De nada sirvió reclamar la documentación sobre los recargos, como le recomendaron en el Sindicat de Llogateres, donde descubrió que no estaba sola, y que los abusos –muchas veces basados en cláusulas antiguas y contratos complejos-- eran una constante por parte de algunos multipropietarios que se desvinculan de los inmuebles poniéndolos en manos de administradores sin alma. “Ese administrador es de lo peor”, le advirtieron en la entidad. “Me respondieron que el plazo para requerir los papeles había prescrito”, señala. Con una pensión de viudedad que no le dejaba margen para subsistir sin ayuda de la familia, optó por empezar a reescribir su vida en el Garraf, cerca de sus hijas.

La última etapa fue la peor, la finca se había llenado de “camas calientes”, pisos donde habitaban numerosos inmigrantes que pagaban aún mucho más por viviendas sin rehabilitar, conviviendo en grupos, con el consiguiente trajín de portazos y ruidos día y noche. No tenían seguro, y Antonia llegó al límite tras dos graves filtraciones en el baño y un letrero anunciando las habitaciones en la misma escalera.

Cuando cerró la puerta del hogar donde un día fue tan feliz con su familia enterró un pasado y hasta sus muebles de juventud para reducir gastos. “Era imposible encontrar algo en el barrio, ni siquiera en Barcelona”. Por 600 euros solo había opción de reinventarse, una misión en la que hoy pone todo su empeño, en un pequeño municipio.

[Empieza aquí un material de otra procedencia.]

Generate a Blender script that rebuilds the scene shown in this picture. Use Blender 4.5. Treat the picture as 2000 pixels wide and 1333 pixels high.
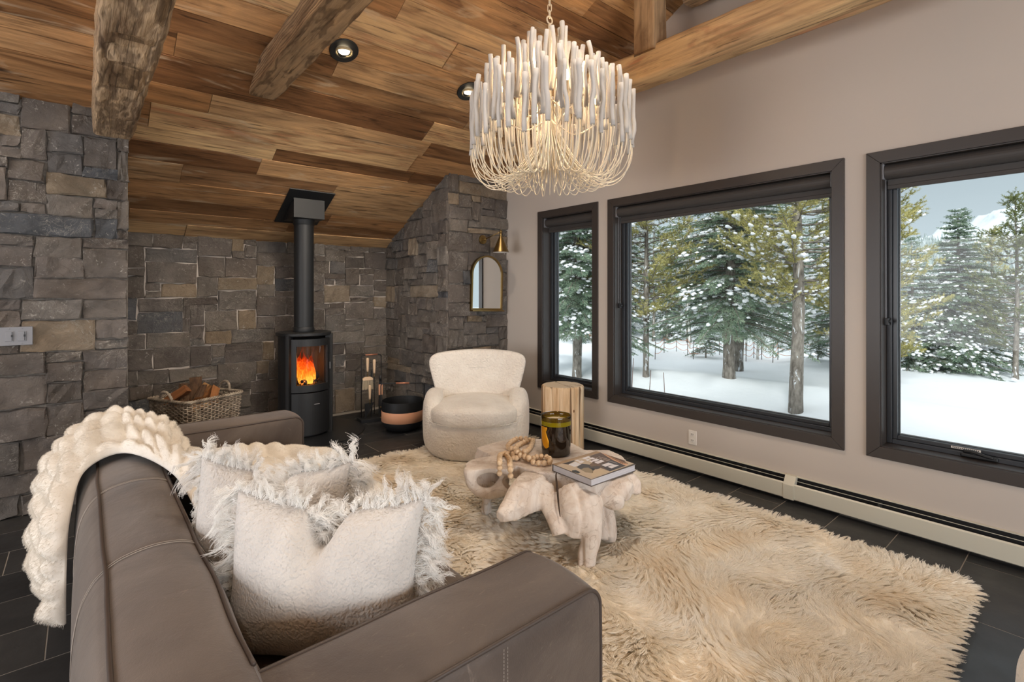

Acceder a un soporte legal no es fácil. Y ganar la batalla menos. Pero en las historias para no dormir de inquilinos y arrendatarios, villanos e inocentes están en uno y otro bando. La indefensión jurídica afecta a las dos partes. Es una de las razones por las que se han disparado los seguros de impago de rentas.

Arrendatario misterioso

Alejandro M. apostó hace unos años por independizarse y comprar un piso pequeño, al alcance de su bolsillo. Calculadora en mano, supo que no podría estar céntrico, pero eligió el barrio del Verdum (Nou Barris) por sus precios. Invirtió 20.000 euros en renovarlo por completo, pero tiempo después empezó a vivir con su pareja en otro domicilio y decidió ponerlo en alquiler. En el último trimestre la media de precios en la zona fue de 647 euros , pero el apartamento tenía tan buena pinta que lo alquiló en apenas unos días por 700, relata. “El inquilino parecía perfecto, ganaba más de 3.000 euros al mes con contrato fijo”, cuenta.

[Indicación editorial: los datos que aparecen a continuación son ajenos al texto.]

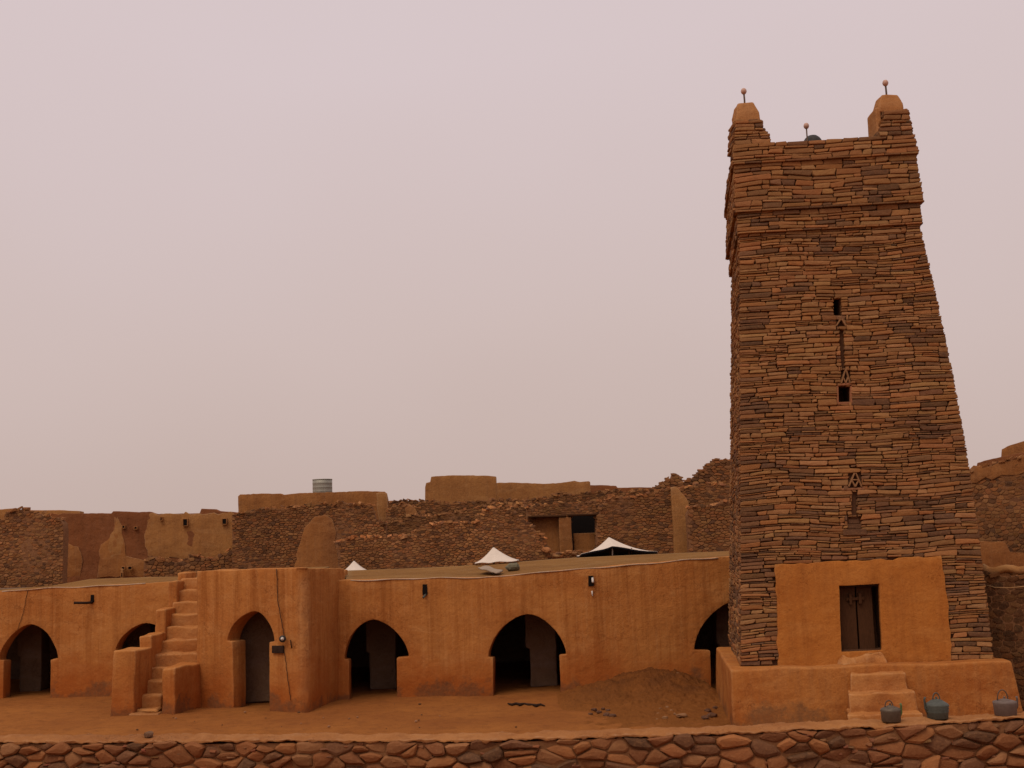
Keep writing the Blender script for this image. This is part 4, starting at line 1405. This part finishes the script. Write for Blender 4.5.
# --- left part
ruin('mud_house', 'pale flat roofed mud house just showing behind the stone ruin at the far left', 'house', [(-20, 511), (2, 509), (11, 508.5), (12, 510), (60, 510), (80, 511.5)], 57, stones=False, mat='old_light', jg=.3)
ruin('ruined_wall', 'dark rubble stone wall with a crumbled top at the far left edge', 'wall', [(-60, 522), (-10, 520), (3, 519), (5, 512), (17, 509), (31, 510.5), (42, 515), (56, 517), (62.5, 522), (63.5, 528)], 43.5, cw=.155, ch=.088, seed=2, jg=2.2, low=596)
ruin('adobe_house', 'long adobe house wall with patchy plaster and two small square windows on the left', 'house',
     [(52, 517), (62, 514), (111, 513.5), (113, 511.2), (149, 511), (156, 513.5), (199, 513), (200.5, 508.5), (214, 509), (218, 511), (241, 513)], 50, stones=False, mat='old_dark', jg=.5,
     patches=[('old_light', [(146, 512.5), (165, 514), (236, 513), (242, 530), (238, 545), (230, 556), (221, 561), (213, 556), (205, 560), (196, 555), (184, 560), (170, 557), (160, 560), (150, 555), (145, 545)]),
              ('old', [(62, 543), (80, 546), (83, 560), (80, 577), (62, 577)]),
              ('old', [(116, 517), (112, 533), (101, 545), (98, 577), (135, 577), (150, 577), (146, 560), (126, 556), (124, 538), (119, 518)]),
              ('old_light', [(117, 519), (111, 535), (106, 548), (112, 556), (123, 554), (124, 540), (119, 520)])],
     holes=[])
hr = bpy.data.objects['adobe_house']
def niche(root, Y, px, py, w, h, name='window', mat='void'):
    p = at(px, py, Y)
    z0, x0 = p.z - h / 2, p.x - w / 2
    f = .03
    o = rbox(name, x0, x0 + w, Y - .12, Y + .02, z0, z0 + h, mat, root, size=.3, amp=.004, bev=.02)  # near-black block before the wall carries the opening's shade as colour
    for nm, q in (('frame', (x0 - f, x0, z0 - f, z0 + h + f)), ('frame', (x0 + w, x0 + w + f, z0 - f, z0 + h + f)), ('frame', (x0, x0 + w, z0 + h, z0 + h + f)), ('frame', (x0, x0 + w, z0 - f, z0))):
        b = rbox(nm, q[0], q[1], Y - .14, Y - .02, q[2], q[3], 'old', None, size=.3, amp=.004, bev=.01)
        b.parent = o
    return o
niche(hr, 50, 186, 522.5, .16, .26)
niche(hr, 50, 225, 521.5, .15, .2)
niche(hr, 50, 124.5, 527, .08, .09)
niche(hr, 50, 136.5, 528, .09, .08)
niche(hr, 50, 162, 519, .05, .12)
niche(hr, 49.9, 124.3, 568, .10, .08)
niche(hr, 49.9, 131, 568, .14, .10)
rbox('whitewash_spot', at(122.2, 571, 49.9).x, at(124.8, 571, 49.9).x, 49.68, 49.9, at(123, 577, 49.9).z, at(123, 568.5, 49.9).z, 'old_light', hr, size=.2, amp=.01)
niche(hr, 49.72, 122.8, 575, .05, .16)
ruin('rubble_bank', 'low bank of loose dark rubble at the foot of the adobe house', 'rubble', [(144, 560), (152, 556), (160, 559), (176, 562), (190, 557), (197, 554), (206, 560), (215, 556), (225, 553), (235, 545), (240, 538)], 49.4, cw=.2, ch=.13, seed=5, jg=2.5, depth=.09)
ruin('ruined_wall', 'tall dark rubble wall with one large bare plaster patch at centre left', 'wall', [(232, 514), (246, 511.5), (262, 509.5), (281, 507.5), (300, 506), (320, 503.5), (345, 503), (372, 505), (377, 521), (386, 523)], 48.8, cw=.165, ch=.088, seed=6, jg=1.4, gain=.92,
     patches=[('old', [(313, 517), (325, 514.5), (333, 519), (337, 532), (335, 545), (339, 560), (341, 582), (293, 582), (296, 560), (300, 543), (304, 528)])])
ruin('mud_house', 'flat roofed mud house with the water tank on top', 'house', [(238, 496), (240, 494), (258, 493.2), (280, 493.5), (283, 494.8), (300, 493), (330, 492), (360, 491.5), (384, 491.5), (386.5, 493.5), (388, 500)], 54, stones=False, mat='old', jg=.4, patches=[('old_light', [(376, 493), (387, 494), (388, 521), (379, 523), (377, 510)])])
tk = thing('water_tank', at(322.5, 492, 57), 'grey ribbed metal water tank standing on the flat mud roof', 'tank')
tc0 = at(322.5, 492, 57); rT = 9.7 * 57 / 1200; hT = (at(322.5, 479.5, 57).z - tc0.z)
lathe('drum', (tc0.x, 57, tc0.z - .4), [(rT, 0), (rT, .4), (rT * 1.015, .42), (rT, .44), (rT, .4 + hT * .33), (rT * 1.015, .41 + hT * .34), (rT, .42 + hT * .35), (rT, .4 + hT * .66), (rT * 1.015, .41 + hT * .67), (rT, .42 + hT * .68), (rT, .38 + hT)], 'tank', tk, n=36)
lathe('lid', (tc0.x, 57, tc0.z + hT - .03), [(rT * 1.02, 0), (rT * 1.02, .04), (rT * .2, .06)], 'tank', tk, n=36)
rbox('platform', tc0.x - .7, tc0.x + .7, 56.3, 57.7, 0, tc0.z - .4, 'old', tk, size=.6)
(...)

La agencia inmobiliaria solicitó la nómina del supuesto funcionario, junto con su declaración de la renta. El primer mes pagó el alquiler, la fianza y la comisión de mediación. El segundo ya no dio señales de vida. Comenzó un periodo de “estrés, impotencia, insomnio, angustia…”, relata Alejandro, porque el misterioso individuo ni cogía el teléfono ni había sido visto jamás por un solo vecino.

En los últimos tres meses, el joven propietario pasó largas tardes apostado en la puerta del bloque, evitando la tentación de acceder y ver qué sucedía. “Me afectó a la salud, no descansaba, no podía pagar la hipoteca y encima no sabía que había pasado”, cuenta.

Llegando a pensar que el arrendatario hubiera fallecido, contrató a un investigador que averiguó que durante semanas hubo un gran trasiego de entregas de comida a domicilio. Su conclusión es que el inquilino --que parece ya ausente-- se escondía de alguien, porque jamás trabajó en la entidad pública cuya nómina presentó, y tenía un pasado turbio. “No puedo entrar en mi piso, no sé cómo está ni qué se ha llevado. Lo hemos denunciado pero es un proceso lento".

La experiencia le ha convencido de que en cuanto resuelva la situación, venderá el que fue su hogar. "Entiendo que hay fondos buitre y que muchos inquilinos sufren abusos en los contratos o malas condiciones en las viviendas, pero el pequeño propietario está muy solo", reflexiona, "la justicia debería agilizar este tipo de casos o las ocupaciones mafiosas".

Los casos para no dormir son muchos, pero por fortuna una ínfima parte entre los miles de contratos (167.842 el año pasado en Catalunya), subrayan en la Asociación de Agentes Inmobiliarios de Catalunya.